Multifamily c Nebraska

A bold experiment rising in western Omaha

An experiment in western Omana,ph01
The West Farm Development will change the face of western Omaha.

The sprawling mixed-use West Farm Development provides all the evidence anyone needs: Omaha remains in the middle of a commercial real estate boom.

Just look at the West Farm Development, rising now on a huge parcel of land located southwest of 144th Street and West Dodge Road. The development includes 2,100 residential homes and nearly 2.3 million square feet of planned office, retail and entertainment space.

The development won’t wrap up anytime soon. Developer Noddle Companies predicts that the sprawling development will take at least 15 years to finish. That’s not a surprise: West Farm, after all, will cover 500 acres by the time it is done.

SB Architects, then, is a playing a major role in the future of Omaha. The architecture firm is designing the big West Farm project, and are working hard to make sure the residential, retail, restaurant, entertainment and office components of the project work well together.

For Bruce Wright, vice president and principal with SB Architects, West Farm represents the continued evolution of retail shopping.

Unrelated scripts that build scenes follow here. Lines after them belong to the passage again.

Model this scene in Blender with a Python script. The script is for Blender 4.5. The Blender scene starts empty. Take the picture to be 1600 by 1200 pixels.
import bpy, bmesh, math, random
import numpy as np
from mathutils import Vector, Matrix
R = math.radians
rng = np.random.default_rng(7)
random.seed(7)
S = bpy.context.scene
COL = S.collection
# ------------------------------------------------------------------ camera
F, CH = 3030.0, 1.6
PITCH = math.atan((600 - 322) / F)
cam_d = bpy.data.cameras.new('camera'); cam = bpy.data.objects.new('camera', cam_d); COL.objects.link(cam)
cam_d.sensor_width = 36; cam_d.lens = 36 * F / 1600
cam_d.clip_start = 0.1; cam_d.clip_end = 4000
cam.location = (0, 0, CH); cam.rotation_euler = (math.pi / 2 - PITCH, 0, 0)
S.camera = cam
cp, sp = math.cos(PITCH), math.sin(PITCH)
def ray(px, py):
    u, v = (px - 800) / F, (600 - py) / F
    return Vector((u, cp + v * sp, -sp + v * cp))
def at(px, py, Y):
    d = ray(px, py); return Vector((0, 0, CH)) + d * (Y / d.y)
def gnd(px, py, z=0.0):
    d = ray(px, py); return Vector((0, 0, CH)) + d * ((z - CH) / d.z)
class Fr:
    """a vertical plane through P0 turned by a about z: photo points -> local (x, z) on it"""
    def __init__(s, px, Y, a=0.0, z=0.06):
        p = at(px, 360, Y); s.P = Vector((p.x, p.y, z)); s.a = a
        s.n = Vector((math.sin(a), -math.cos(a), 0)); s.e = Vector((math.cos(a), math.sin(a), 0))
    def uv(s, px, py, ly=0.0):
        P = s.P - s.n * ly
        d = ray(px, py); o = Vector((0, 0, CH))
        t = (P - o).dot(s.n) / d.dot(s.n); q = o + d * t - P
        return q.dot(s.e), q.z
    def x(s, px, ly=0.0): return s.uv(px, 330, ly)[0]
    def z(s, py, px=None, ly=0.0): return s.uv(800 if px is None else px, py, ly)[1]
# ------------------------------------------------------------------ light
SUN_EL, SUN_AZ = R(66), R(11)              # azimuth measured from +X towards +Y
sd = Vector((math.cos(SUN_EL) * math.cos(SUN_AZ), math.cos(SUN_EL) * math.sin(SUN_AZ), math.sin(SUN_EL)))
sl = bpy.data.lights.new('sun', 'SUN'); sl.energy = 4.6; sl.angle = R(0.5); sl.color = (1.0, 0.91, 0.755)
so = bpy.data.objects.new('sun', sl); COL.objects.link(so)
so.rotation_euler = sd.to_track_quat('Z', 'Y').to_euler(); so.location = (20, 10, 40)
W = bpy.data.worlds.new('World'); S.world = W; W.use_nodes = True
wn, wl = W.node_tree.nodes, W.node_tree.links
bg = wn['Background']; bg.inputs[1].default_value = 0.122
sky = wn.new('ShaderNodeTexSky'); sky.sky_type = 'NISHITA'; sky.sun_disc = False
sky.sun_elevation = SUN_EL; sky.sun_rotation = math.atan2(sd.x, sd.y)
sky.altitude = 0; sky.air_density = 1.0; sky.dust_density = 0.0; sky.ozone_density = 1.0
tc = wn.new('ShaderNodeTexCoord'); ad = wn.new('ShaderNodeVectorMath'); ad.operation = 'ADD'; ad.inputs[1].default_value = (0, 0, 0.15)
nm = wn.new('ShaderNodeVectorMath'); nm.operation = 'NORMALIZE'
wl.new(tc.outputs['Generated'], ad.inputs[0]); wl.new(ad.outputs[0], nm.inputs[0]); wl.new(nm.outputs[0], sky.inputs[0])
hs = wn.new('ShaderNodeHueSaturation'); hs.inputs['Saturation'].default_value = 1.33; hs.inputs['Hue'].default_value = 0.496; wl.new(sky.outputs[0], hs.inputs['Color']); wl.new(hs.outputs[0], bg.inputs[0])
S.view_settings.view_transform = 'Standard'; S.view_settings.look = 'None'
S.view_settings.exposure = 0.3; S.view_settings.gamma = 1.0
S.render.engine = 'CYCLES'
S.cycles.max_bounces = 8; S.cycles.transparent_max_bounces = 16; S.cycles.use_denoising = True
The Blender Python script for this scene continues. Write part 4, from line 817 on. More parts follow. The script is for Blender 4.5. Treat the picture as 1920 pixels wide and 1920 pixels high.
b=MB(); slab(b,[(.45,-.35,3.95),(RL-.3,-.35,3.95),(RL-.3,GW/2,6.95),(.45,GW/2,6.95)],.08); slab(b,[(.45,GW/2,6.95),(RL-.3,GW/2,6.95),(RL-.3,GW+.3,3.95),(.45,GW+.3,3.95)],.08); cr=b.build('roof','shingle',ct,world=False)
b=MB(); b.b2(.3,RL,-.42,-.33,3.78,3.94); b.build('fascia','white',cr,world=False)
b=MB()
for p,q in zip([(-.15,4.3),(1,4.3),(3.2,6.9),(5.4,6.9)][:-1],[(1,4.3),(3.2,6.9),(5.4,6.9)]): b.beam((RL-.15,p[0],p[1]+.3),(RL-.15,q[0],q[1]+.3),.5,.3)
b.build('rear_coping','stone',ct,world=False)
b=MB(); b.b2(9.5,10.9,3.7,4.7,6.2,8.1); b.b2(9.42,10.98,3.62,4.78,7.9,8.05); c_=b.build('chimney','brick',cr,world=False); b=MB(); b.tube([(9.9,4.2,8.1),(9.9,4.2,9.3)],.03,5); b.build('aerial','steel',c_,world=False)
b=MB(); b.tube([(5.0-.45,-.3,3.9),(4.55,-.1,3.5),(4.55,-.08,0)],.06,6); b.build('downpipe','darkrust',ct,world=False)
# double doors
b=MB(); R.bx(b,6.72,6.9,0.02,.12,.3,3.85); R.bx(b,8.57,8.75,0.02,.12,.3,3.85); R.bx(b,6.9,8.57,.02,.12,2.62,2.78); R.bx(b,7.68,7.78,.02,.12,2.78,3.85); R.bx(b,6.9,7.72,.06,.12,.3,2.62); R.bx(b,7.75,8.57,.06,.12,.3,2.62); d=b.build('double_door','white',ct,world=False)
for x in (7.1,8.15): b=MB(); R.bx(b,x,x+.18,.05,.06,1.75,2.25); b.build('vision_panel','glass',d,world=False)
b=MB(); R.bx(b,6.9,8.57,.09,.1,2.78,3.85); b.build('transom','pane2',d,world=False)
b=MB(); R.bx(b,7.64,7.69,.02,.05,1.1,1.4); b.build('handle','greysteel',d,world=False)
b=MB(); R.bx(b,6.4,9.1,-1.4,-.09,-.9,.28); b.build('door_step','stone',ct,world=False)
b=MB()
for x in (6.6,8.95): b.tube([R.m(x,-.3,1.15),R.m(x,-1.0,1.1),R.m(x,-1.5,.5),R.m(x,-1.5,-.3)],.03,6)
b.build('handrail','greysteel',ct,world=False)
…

Once consumers were expected to get into their cars, drive to a big-box shopping center, do their shopping and drive home again. That is changing, as mixed-use developments invite consumers to not just shop and leave, but shop and stay, eat, play and walk.

West Farm, though, will incorporate the elements of a live/work/shop/dine development. The goal here is to create a community.

“For West Farm, we are adopting some of the mixed-use principles from a denser or more urban environment, something that you would find on the coasts or in some of the larger cities in the United States,” Wright said. “It will be interesting to see how these concepts play out in Omaha, how they work in the Midwest.”

The challenge is to determine how to incorporate all the elements of the project so that they form a cohesive whole and don’t simply result in a mish-mash.

This can be especially challenge at West Farm as the project is expected to continue to grow and evolve for more than a decade.

“The key is creating a flexible framework that can adapt over time and morph over time,” Wright said. “But you also need a strong planning backbone. As you make future decisions, you want them to be informed by the decisions you made in the past. The continued evolution of the neighborhood should happen as part of a natural, organic process that happens over time.”

As an example of a strong planning backbone, Wright says, the larger mid-box commercial buildings that are part of the project will be located closer to busy Dodge Road. The more local, Omaha-centric retailers will be located in the more pedestrian-accessible walking neighborhoods.

“We are building on a pedestrian-focused neighborhood and district,” Wright said. “We want people to live and work an entire portion of their life at West Farm. You come here as a young person and start in an apartment. You might meet a significant other and decide to move into something that is a bit larger. You and your significant other can spend time at the restaurants and retail here. So we are focused on how a retail store, restaurant or apartment helps supplement the community.”